The global economic and financial system is now going to have to be reconstructed from the bottom up. As they go about this, the politicians and regulators will have to be wary of Greeks bearing gifts — they must be very careful not to give any credence to the very bankers and delusional economists who led us to the brink of abyss through their venality, stupidity, recklessness and greed.

The notion that the spivs, speculators and charlatans of Wall Street and the City should be given any say in the creation of capitalism 2.0 sends a chill down my spine.

Here is Ruth’s article:

That isn’t isn’t capitalism, it’s just a big con

I’ve been accused of trying to bring down capitalism after my column last week about the moral bankruptcy behind the credit crunch. Calm down guys, I don’t need to – you’re doing a great job yourselves.

This is not about wanting to wipe out capitalism, which, for all its drawbacks, I believe is the best way we have found so far of delivering material prosperity. This is about wanting to reclaim it. Markets are not amoral, ungovernable entities. They depend entirely on integrity: in simple terms, if people don’t keep the bargains they make, the system screws up.

At the heart of the credit crunch is a moral breakdown, the obliteration of savers’ trust in banks, and in banks’ trust of each other. One of the meanings of the word ‘credit’ is the quality of being believable or trustworthy, and that is exactly what this credit crunch is: a crisis of trust and belief.
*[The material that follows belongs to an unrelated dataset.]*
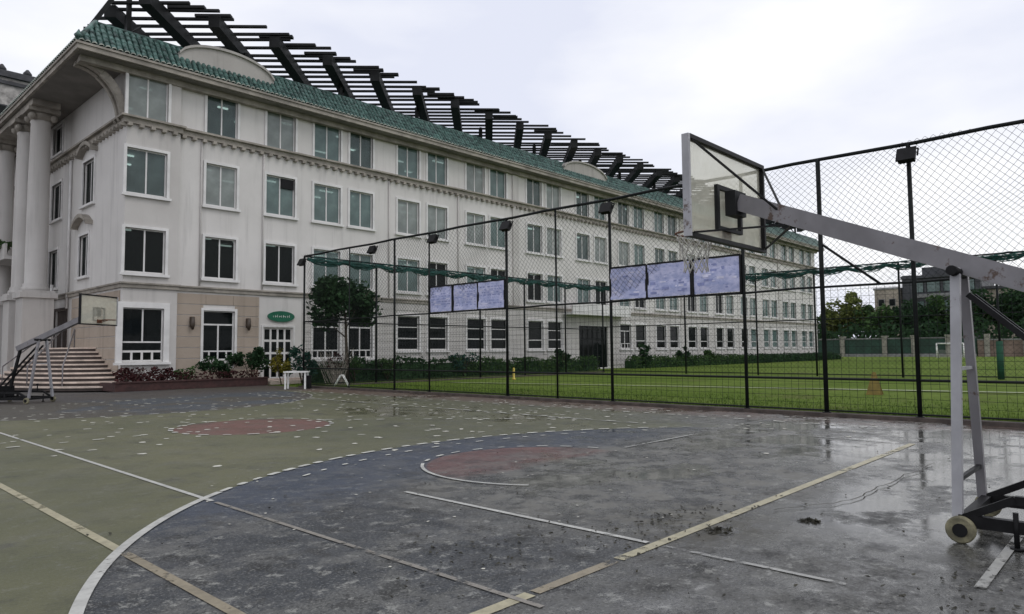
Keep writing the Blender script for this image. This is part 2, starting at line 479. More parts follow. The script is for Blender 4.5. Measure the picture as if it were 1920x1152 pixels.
# ---------------------------------------------------------------- ground
def sheet(name, x0, y0, x1, y1, z, m, kind='structure', n=1):
    b = MB()
    for i in range(n):
        for j in range(n):
            a0 = x0+(x1-x0)*i/n; a1 = x0+(x1-x0)*(i+1)/n; c0 = y0+(y1-y0)*j/n; c1_ = y0+(y1-y0)*(j+1)/n
            b.face([(a0, c0, z), (a1, c0, z), (a1, c1_, z), (a0, c1_, z)])
    return tag(b.build(name, m, origin=(0, 0, 0)), kind=kind)
sheet('ground', -900, -900, 1500, 1500, -.06, M_SOIL, n=4)
sheet('court', -14, -14, 17.5, 33.4, 0, M_COURT)
sheet('grass_field', 17.5, -150, 420, 150, -.012, M_GRASS)
kb = MB()
kb.box(17.42, -6, -.05, 17.72, 30.0, .085)
kb.box(17.42, 30.0, -.05, 42, 30.25, .06)
tag(kb.build('kerb', M_KERB), kind='structure')

LZ = [.004]
def strip(name, pts, w, m):
    """flat painted line along pts"""
    b = MB(); LZ[0] += .0006; P = [Vector((p[0], p[1], LZ[0])) for p in pts]
    L = []
    for i, p in enumerate(P):
        d = (P[min(i+1, len(P)-1)]-P[max(i-1, 0)]).normalized(); nn = Vector((-d.y, d.x, 0))*w/2
        L.append((p+nn, p-nn))
    for i in range(len(P)-1): b.face([L[i][1], L[i+1][1], L[i+1][0], L[i][0]])
    return tag(b.build(name, m, origin=(0, 0, 0)), kind='structure')
def arc(cx, cy, r, a0, a1, n=60): return [(cx+r*math.cos(R(a0+(a1-a0)*i/n)), cy+r*math.sin(R(a0+(a1-a0)*i/n))) for i in range(n+1)]
strip('baseline', [(2.06, 3.22), (3.6, 3.22)], .10, M_LINEY)
strip('baseline', [(3.65, 3.22), (4.6, 3.22)], .09, M_LINEY3)
strip('baseline', [(4.65, 3.22), (13.4, 3.22)], .10, M_LINEY)
strip('sideline', [(2.1, 6.5), (2.1, 26.7)], .085, M_LINEY)
strip('sideline', [(2.1, 3.28), (2.1, 6.4)], .08, M_LINEY3)
strip('boundary_line', [(3.47, 7.85), (3.47, 26.7)], .06, M_LINEW)
strip('boundary_line', [(3.47, 3.0), (3.47, 7.75)], .05, M_LINEW3)
strip('lane_line', [(5.2, 1.7), (5.2, 3.15)], .05, M_LINEW2)
strip('lane_line', [(5.2, 3.3), (5.2, 6.6)], .06, M_LINEW)
strip('sideline', [(13.37, 3.3), (13.37, 26.7)], .07, M_LINEW2)
strip('lane_line', [(5.7, 1.0), (8.9, 1.0)], .07, M_LINEW2)
strip('three_point_line', arc(CX, CY1, CR, 175, 127.5), .085, M_LINEW)
def dashed(name, pts, w, m, on=.2, off=.13):
    """paint worn into short dashes along pts"""
    b = MB(); LZ[0] += .0006; z = LZ[0]
    d = 0; out = []; cur = []; lim = on; painting = True
    for p, q in zip(pts, pts[1:]):
        v = Vector((q[0]-p[0], q[1]-p[1], 0)); L_ = v.length; n_ = max(1, int(L_/.05))
        for i in range(n_):
            t = i/n_; pt = Vector((p[0], p[1], z))+v*t
            if painting: cur.append(pt)
            d += L_/n_
            if d > lim:
                if painting and len(cur) > 1: out.append(cur)
                cur = []; d = 0; painting = not painting; lim = (on if painting else off)*rng.uniform(.7, 1.4)
    for c_q in out:
        v = (c_q[-1]-c_q[0]).normalized(); nn = Vector((-v.y, v.x, 0))*w/2*rng.uniform(.7, 1.25)
        a, e = c_q[0], c_q[-1]
        b.face([a-nn*.6-v*.03, a+nn*.6-v*.03, a+nn, e+nn, e+nn*.6+v*.03, e-nn*.6+v*.03, e-nn, a-nn])
    return tag(b.build(name, m, origin=(0, 0, 0)), kind='structure')
dashed('three_point_line', arc(CX, CY1, CR, 127, 44), .085, M_FLECK)
dashed('inner_arc_line', arc(CX, CY1, CR-.5, 118, 60), .05, M_FLECK, .12, .3)
dashed('three_point_line', arc(CX, CY2, CR, 182, 358, 90), .09, M_FLECK, .16, .3)
strip('free_throw_line', [(9.9, 6.7), (12.2, 6.7)], .06, M_LINEW2)
strip('free_throw_circle', arc(7.85, 6.75, 1.75, 215, 140), .05, M_LINEW)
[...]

No less a free marketeer than the former Federal Reserve chairman, Alan Greenspan, pointed out in his book The Age of Turbulence that there is an inevitable tension at the heart of capitalism, because its dynamic of unforgiving competition clashes with the natural human desire for stability and security.

Managing this trade-off is always going to be hard, and different countries will try to strike their own balance, according to their cultural values. Competition can be a positive force for weeding out bad firms, for better customer service and for innovation – so long as it is fair. But what happened in parts of the financial system was not fair competition, it was corner-cutting and unethical practice. Bad loans were dumped in with the good, mortgages were sold in the knowledge the borrower probably couldn’t repay. That’s not capitalism, it’s cheating.

Both Wall Street wizards and ordinary people came to believe in an inverted reality. The apparent profits from synthetic financial instruments were treated as real; the poor American borrowers at the end of the product chain had at best a ghostly existence. The markets’ imperatives – Merge! Cut costs! Boost earnings per share! – seemed concrete, while people who lost their jobs were just numbers on a press release. Individuals thought house-price gains were real, but their credit-card debt merely notional. That’s not capitalism, it’s delusion.

The financial system was hijacked and subverted; it happened because a philosophy of economic liberalism spawned complacent oversight and sheer greed. And that’s not capitalism, it’s madness.